**WRITTEN INSTRUCTION:** Starting at the top of the entries, restate word for word each line up to and including the one with "mb.build('handle', 'frame', win, smooth=True)".

**DATA SHOWN:**
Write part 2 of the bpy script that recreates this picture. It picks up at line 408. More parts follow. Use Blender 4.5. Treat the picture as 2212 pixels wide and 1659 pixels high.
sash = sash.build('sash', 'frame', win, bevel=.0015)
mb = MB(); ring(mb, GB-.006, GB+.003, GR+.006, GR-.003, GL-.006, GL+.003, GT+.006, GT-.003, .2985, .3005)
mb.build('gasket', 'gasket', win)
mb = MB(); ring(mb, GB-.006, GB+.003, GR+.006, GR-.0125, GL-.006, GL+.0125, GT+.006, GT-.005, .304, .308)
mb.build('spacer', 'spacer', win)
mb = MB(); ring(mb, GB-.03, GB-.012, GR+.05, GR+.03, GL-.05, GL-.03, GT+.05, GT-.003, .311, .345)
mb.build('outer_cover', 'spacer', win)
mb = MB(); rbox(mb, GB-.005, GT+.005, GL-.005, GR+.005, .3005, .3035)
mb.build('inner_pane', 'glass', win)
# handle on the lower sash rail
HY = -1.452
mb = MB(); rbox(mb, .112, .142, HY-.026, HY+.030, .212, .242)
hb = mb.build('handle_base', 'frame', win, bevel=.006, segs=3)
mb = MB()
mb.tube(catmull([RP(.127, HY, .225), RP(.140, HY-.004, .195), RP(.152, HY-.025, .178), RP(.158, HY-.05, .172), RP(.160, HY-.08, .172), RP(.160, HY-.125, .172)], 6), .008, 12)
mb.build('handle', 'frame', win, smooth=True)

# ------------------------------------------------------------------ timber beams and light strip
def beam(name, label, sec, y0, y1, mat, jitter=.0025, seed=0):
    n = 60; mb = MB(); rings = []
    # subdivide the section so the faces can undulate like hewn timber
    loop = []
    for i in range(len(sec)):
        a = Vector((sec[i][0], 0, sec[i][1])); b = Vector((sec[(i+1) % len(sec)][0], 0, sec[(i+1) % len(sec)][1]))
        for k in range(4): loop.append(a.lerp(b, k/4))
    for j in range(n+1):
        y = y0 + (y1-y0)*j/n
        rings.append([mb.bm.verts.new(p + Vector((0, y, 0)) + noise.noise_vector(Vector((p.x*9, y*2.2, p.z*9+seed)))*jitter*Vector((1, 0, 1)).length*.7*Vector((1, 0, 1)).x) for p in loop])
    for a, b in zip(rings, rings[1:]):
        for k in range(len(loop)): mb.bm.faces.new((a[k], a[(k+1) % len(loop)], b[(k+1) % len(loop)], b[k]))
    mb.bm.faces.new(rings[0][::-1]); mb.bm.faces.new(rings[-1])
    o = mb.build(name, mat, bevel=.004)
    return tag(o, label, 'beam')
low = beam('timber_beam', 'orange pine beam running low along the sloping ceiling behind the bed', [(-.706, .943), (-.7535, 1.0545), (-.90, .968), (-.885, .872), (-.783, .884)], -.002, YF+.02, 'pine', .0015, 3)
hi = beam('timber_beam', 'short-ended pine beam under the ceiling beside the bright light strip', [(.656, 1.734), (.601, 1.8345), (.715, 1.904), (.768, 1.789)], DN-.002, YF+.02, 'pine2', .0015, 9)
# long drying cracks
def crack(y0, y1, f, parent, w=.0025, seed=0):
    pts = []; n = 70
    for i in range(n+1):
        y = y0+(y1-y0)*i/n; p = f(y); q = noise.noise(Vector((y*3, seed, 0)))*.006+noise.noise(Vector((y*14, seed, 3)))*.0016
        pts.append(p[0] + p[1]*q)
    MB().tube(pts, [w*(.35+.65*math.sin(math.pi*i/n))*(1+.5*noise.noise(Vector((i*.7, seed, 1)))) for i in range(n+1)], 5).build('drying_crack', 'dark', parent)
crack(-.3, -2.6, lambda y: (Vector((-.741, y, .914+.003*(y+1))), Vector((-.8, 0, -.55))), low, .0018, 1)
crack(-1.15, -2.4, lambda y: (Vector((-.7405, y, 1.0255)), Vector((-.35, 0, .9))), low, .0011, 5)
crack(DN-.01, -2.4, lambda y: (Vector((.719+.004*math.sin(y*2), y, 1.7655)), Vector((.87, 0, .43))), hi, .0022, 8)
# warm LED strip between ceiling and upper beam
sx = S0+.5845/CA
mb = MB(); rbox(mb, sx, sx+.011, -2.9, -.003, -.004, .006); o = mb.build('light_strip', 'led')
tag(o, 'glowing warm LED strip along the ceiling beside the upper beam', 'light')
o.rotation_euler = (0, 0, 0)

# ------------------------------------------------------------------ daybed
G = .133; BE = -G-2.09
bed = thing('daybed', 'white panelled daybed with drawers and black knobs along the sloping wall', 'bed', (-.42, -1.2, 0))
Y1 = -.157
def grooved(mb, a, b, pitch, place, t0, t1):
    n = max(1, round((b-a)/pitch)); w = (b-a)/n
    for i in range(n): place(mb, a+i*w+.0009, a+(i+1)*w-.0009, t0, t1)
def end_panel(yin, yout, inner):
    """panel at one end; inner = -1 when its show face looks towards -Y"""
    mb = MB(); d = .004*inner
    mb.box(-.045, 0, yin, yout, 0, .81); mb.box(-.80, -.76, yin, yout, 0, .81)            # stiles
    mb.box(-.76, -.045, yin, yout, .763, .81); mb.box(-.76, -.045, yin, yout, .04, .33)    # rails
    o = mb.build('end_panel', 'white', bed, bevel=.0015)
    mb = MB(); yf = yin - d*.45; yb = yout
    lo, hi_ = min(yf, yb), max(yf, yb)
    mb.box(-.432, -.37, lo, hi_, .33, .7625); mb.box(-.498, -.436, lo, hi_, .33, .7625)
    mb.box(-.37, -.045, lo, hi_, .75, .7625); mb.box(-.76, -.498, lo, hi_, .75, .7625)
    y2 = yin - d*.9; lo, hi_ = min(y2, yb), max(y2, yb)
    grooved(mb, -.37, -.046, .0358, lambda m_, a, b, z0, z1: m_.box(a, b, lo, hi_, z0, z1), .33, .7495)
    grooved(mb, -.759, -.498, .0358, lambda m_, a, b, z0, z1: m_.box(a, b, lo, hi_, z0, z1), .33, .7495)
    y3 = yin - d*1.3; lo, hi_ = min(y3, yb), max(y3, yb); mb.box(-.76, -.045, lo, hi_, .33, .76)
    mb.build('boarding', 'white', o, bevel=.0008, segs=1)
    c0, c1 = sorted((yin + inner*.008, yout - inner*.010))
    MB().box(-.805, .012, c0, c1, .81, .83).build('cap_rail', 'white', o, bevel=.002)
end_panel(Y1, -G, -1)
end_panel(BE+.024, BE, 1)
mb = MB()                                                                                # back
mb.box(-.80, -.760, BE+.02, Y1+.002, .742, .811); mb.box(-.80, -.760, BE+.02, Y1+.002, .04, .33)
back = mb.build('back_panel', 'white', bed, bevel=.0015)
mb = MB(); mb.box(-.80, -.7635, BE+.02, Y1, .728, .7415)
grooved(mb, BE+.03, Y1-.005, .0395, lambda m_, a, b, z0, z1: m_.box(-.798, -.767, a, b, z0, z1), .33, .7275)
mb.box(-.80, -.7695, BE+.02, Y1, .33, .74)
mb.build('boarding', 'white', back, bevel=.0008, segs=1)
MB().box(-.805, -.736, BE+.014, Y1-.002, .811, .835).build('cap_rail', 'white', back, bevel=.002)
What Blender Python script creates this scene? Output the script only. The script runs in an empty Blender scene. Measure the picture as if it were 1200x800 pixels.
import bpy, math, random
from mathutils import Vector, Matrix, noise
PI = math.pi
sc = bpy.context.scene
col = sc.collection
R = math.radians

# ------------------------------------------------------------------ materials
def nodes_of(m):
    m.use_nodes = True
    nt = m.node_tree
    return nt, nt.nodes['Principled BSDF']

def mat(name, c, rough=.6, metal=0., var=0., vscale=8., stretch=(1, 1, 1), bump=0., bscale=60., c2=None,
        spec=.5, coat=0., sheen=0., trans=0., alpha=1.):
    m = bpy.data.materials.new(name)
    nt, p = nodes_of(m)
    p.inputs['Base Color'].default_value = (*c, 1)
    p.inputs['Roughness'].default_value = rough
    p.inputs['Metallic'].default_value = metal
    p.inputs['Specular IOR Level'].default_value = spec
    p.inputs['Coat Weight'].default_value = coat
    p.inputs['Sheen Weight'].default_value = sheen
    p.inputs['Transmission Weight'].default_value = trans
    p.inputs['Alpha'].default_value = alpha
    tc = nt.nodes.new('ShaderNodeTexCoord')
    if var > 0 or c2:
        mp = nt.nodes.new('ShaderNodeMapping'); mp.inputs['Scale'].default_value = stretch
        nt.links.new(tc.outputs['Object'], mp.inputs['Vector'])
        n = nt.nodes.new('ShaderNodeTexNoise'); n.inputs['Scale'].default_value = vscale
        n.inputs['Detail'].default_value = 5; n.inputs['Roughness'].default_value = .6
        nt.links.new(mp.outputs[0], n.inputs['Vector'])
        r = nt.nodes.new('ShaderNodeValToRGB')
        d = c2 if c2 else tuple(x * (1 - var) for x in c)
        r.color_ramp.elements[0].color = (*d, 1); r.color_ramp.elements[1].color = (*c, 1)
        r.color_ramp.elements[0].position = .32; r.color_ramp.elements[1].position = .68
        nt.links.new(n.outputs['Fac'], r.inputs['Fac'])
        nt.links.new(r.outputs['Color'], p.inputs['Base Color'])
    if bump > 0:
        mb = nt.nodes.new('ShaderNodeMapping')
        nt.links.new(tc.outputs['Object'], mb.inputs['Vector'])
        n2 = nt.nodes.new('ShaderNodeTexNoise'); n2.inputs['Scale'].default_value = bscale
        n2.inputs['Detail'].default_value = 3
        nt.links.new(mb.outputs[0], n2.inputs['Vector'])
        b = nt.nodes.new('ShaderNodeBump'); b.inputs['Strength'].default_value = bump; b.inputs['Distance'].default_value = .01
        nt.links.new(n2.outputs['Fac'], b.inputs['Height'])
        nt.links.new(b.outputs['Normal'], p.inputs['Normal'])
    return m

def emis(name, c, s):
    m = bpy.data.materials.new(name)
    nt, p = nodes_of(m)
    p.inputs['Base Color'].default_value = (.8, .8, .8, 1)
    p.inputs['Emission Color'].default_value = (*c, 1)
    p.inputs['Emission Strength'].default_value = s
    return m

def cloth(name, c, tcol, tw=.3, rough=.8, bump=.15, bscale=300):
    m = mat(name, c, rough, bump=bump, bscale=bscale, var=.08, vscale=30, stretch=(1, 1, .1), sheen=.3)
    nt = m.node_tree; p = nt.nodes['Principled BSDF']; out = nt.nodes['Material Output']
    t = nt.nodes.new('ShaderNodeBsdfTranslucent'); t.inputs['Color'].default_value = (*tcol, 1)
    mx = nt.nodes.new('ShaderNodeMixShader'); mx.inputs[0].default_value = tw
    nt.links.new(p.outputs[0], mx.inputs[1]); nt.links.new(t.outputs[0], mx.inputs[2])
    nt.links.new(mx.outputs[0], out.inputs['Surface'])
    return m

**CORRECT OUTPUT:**
Write part 2 of the bpy script that recreates this picture. It picks up at line 408. More parts follow. Use Blender 4.5. Treat the picture as 2212 pixels wide and 1659 pixels high.
sash = sash.build('sash', 'frame', win, bevel=.0015)
mb = MB(); ring(mb, GB-.006, GB+.003, GR+.006, GR-.003, GL-.006, GL+.003, GT+.006, GT-.003, .2985, .3005)
mb.build('gasket', 'gasket', win)
mb = MB(); ring(mb, GB-.006, GB+.003, GR+.006, GR-.0125, GL-.006, GL+.0125, GT+.006, GT-.005, .304, .308)
mb.build('spacer', 'spacer', win)
mb = MB(); ring(mb, GB-.03, GB-.012, GR+.05, GR+.03, GL-.05, GL-.03, GT+.05, GT-.003, .311, .345)
mb.build('outer_cover', 'spacer', win)
mb = MB(); rbox(mb, GB-.005, GT+.005, GL-.005, GR+.005, .3005, .3035)
mb.build('inner_pane', 'glass', win)
# handle on the lower sash rail
HY = -1.452
mb = MB(); rbox(mb, .112, .142, HY-.026, HY+.030, .212, .242)
hb = mb.build('handle_base', 'frame', win, bevel=.006, segs=3)
mb = MB()
mb.tube(catmull([RP(.127, HY, .225), RP(.140, HY-.004, .195), RP(.152, HY-.025, .178), RP(.158, HY-.05, .172), RP(.160, HY-.08, .172), RP(.160, HY-.125, .172)], 6), .008, 12)
mb.build('handle', 'frame', win, smooth=True)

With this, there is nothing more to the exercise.